Gold vs. Gold Stocks vs. Stocks vs. Dollar vs. Oil


Gold is the most important store of value today and the most important components of the global economy since 1945. Gold's value remains fairly constant or increases overtime, it is hence used as an ideal hedge against inflation. People invest in gold because despite high inflation, it's value does not depreciate

Gold is also a safe haven asset. Increasing gold prices are a traditional indicator of a recession or a downturn in an economy. People run to the safety of gold when they think the value of other investments may go down in the future. Indians traditionally hold gold for the same reason, holding savings in gold immunes people from depreciation in the value of money which they can later use to pay for healthcare etc.

US Dollar

The most important currency in the world today. Most of the trade in oil is invoiced in US Dollar. Whenever India buys oil from Iran, natural gas from Russia and electronics from China, we do not pay them in Rial, Rouble or Yuan, we pay them in Dollars. Similarly, when India sells leather to Australia, they pay us in Dollars. Dollar Rupee exchange rate is thus very important for both imports and export competitiveness. It goes high, consumers suffer, it goes low exporters suffer.

Oil Prices

India is a heavy importer of oil and oil is the most important energy resource. An increase in the global oil prices hurts the Rupee and the Indian economy.

Gold and oil are positively related. A rise in oil prices is an indication of bad times and gold prices rise correspondingly.

Gold and stocks are negatively correlated. If stocks go up, gold goes down and vice versa.


Stocks are the most interesting of these four assets.  I call them the 'king of good times'.When the economy is doing good or is expected to do good, their value rises, when the economy is doing bad, their value takes a dive. India's individual stock ownership rate is quite low, this adds an extra layer of risk to the Indian stock markets that are affected by global shocks.

Buying Gold Stocks

Gold stocks are usually gold producers. That mean they mined gold and sell the minded good. You can buy gold stock through a stock broker. Or you can buy a group of stock by buying a gold mutual fund or (ETFs). Gold stocks usually move to gold prices, but they don't move the same amount and they don't move the save way.

Buying Gold

Gold on the other hand is the metal itself. It used to be that in order to buy gold you have to physically take possession of the metal. However, this is no longer the case. Currently, there are two or three ETF or exchange traded funds that "holds" gold. The first two funds are IAU and GLD, which actually own gold and you are buying a share of that ownership. There is also DGL which owns contracts on gold. You can purchase these shares through a broker and they will give you very direct exposure to gold movement--a more "pure" play on gold. Buying gold stocks is not as pure.

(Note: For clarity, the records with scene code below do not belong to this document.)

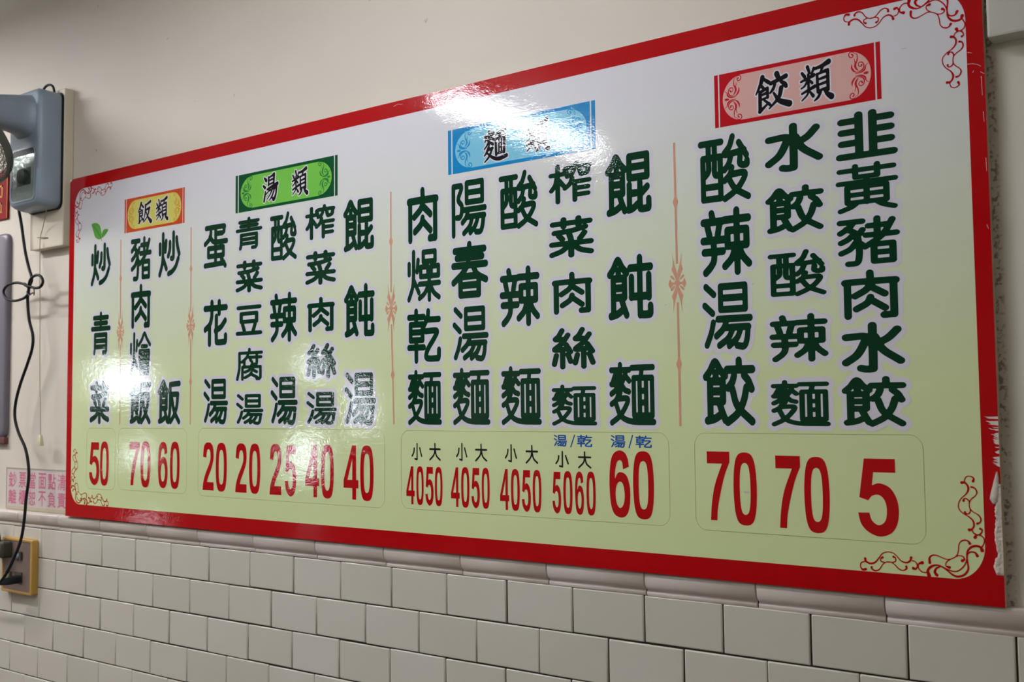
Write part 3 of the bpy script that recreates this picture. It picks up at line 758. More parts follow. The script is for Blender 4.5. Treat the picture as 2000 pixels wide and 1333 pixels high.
def digit(ch, b_, parent):
    v, f = fill([l / 100 for l in digit_loops(ch, b_)], Y_INK)
    return mesh_obj('digit', v, f, M['price_red'], parent, 'red digit %s' % ch)
frames = []
for x0, x1, z0, z1 in [[10.15,23.72,8.06,24.79],[25.15,54.67,8.38,24.85],[59.21,122.56,8.2,25.02],[127.26,190.59,8.45,24.87],[195.51,233.75,8.23,24.87]]:
    t = .065
    frames.append((x0, x1, flat('price_frame', [rrect(x0, x1, z0, z1, 2.0, 2.3), rrect(x0 + t, x1 - t, z0 + t, z1 - t, 1.9, 2.2)], Y_HALO - .00002, M['line'], board, 'thin olive rounded outline')))
def frame_at(x):
    return next(f for x0, x1, f in frames if x0 <= x <= x1)
for items in [[('5',[11.49,16.41,9.15,20.89]),('0',[16.69,20.78,9.17,21.17])],[('7',[30.25,34.72,9.78,21.19]),('0',[35.23,39.44,9.41,21.4])],[('6',[42.75,46.83,9.5,21.44]),('0',[47.8,51.78,9.49,21.51])],[('2',[61.03,65.39,9.71,21.48]),('0',[66.1,70.3,9.54,21.47])],[('2',[73.46,77.74,9.66,21.42]),('0',[78.52,82.55,9.53,21.45])],[('2',[85.8,89.95,9.63,21.45]),('5',[91.1,94.89,9.46,21.23])],[('4',[97.95,102.46,9.66,21.44]),('0',[103.05,107.11,9.53,21.55])],[('4',[110.18,114.71,9.66,21.49]),('0',[115.26,119.26,9.51,21.52])],[('4',[128.71,131.03,9.47,17.37]),('0',[131.51,133.51,9.38,17.44]),('5',[133.99,136.2,9.4,17.36]),('0',[136.57,138.61,9.41,17.43])],[('4',[140.85,143.12,9.49,17.48]),('0',[143.52,145.66,9.44,17.58]),('5',[146.15,148.3,9.47,17.48]),('0',[148.78,150.77,9.49,17.59])],[('4',[153.34,155.57,9.53,17.48]),('0',[155.99,158.11,9.46,17.55]),('5',[158.6,160.73,9.42,17.42]),('0',[161.18,163.19,9.42,17.53])],[('5',[165.73,167.7,9.47,17.3]),('0',[168.21,170.26,9.47,17.5]),('6',[170.83,172.77,9.48,17.51]),('0',[173.34,175.33,9.49,17.56])],[('6',[178.32,182.65,9.47,21.58]),('0',[183.25,187.46,9.4,21.51])],[('7',[197.82,201.99,10.03,21.72]),('0',[202.63,206.79,9.46,21.66])],[('7',[210.13,214.33,9.46,21.25]),('0',[214.92,219.08,8.98,21.18])],[('5',[223.55,229.81,9.07,21.09])]]:
    for ch, b_ in items:
        digit(ch, b_, frame_at(b_[0]))
for items in [[('小',[130.21,133.19,18.64,22.28]),('大',[135.13,138.16,18.68,22.34])],[('小',[142.28,145.2,18.78,22.44]),('大',[147.19,150.21,18.79,22.4])],[('小',[154.61,157.54,18.8,22.4]),('大',[159.6,162.53,18.65,22.3])],[('小',[166.5,169.55,18.11,21.27]),('大',[171.59,174.5,18.09,21.29])]]:
    for ch, b_ in items:
        print_obj('character', glyph_segs(ch, b_, 5.2), Y_INK, M['black'], frame_at(b_[0]), 'small black character %s' % ch, h=0.0006)
for items in [[('湯',[166.17,169.22,22.07,24.29]),('/',[169.92,170.99,22.05,24.25]),('乾',[171.42,174.75,22.03,24.34])],[('湯',[178.72,181.84,22.05,24.34]),('/',[182.45,183.41,22.09,24.3]),('乾',[183.87,187.21,22.07,24.32])]]:
    for ch, b_ in items:
        sg = [(b_[0] / 100 + .001, b_[2] / 100, b_[1] / 100 - .001, b_[3] / 100, .0011, .0011, .0011, .0011)] if ch == '/' else glyph_segs(ch, b_, 5.2)
        print_obj('character' if ch != '/' else 'slash', sg, Y_INK, M['blue'], frame_at(b_[0]), 'small blue ' + ('slash' if ch == '/' else 'character %s' % ch), h=0.0005, eps=.00008)

# dividers
MOTIF = {'wing': [[0.04,1.7],[0.45,2.97],[0.95,5.38],[0.82,4.03],[0.86,3.13],[1.11,2.36],[0.64,1.45],[0.29,0.59],[0.02,0.54]],'side': [[0.16,0.26],[0.76,0.05],[1.14,0.25],[1.4,0.77],[1.63,0.28],[1.75,-0.14],[1.61,-0.6],[1.36,-0.99],[1.04,-0.46],[0.75,-0.22],[0.15,-0.29]],'drop': [[0.44,0.48],[0.63,0.88],[0.97,1.31],[1.24,1.4],[1.38,1.22],[1.26,0.96],[0.85,0.64]]}
def mir(P, sx, sz):
    return [(x * sx, z * sz) for x, z in P]
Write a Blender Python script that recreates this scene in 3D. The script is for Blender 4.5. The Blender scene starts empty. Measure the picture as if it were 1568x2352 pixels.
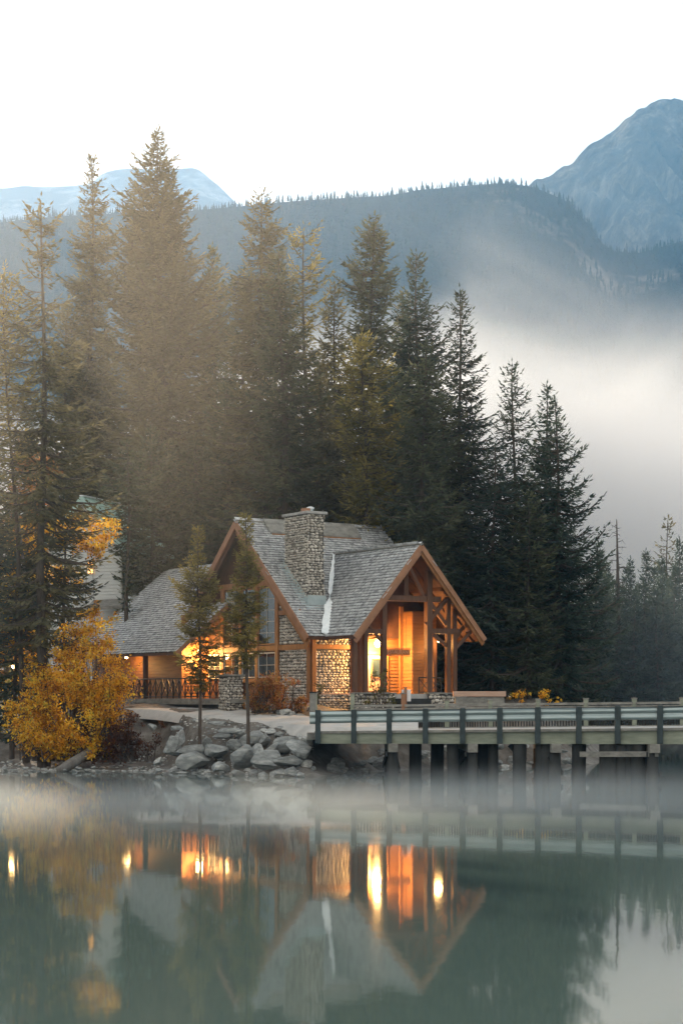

Investing in one is not necessarily better than another, they are the different. One represents shares in business relating to gold and the other is the gold itself.

Buying Gold vs. Buying Stocks

The performance of gold bullion is often compared to stocks. They are fundamentally different asset classes. Gold is regarded by some as a store of value (without growth) whereas stocks are regarded as a return on value (i.e. growth due to anticipated real price increase plus dividends). Stocks and bonds perform best in a stable political climate with strong property rights and little turmoil.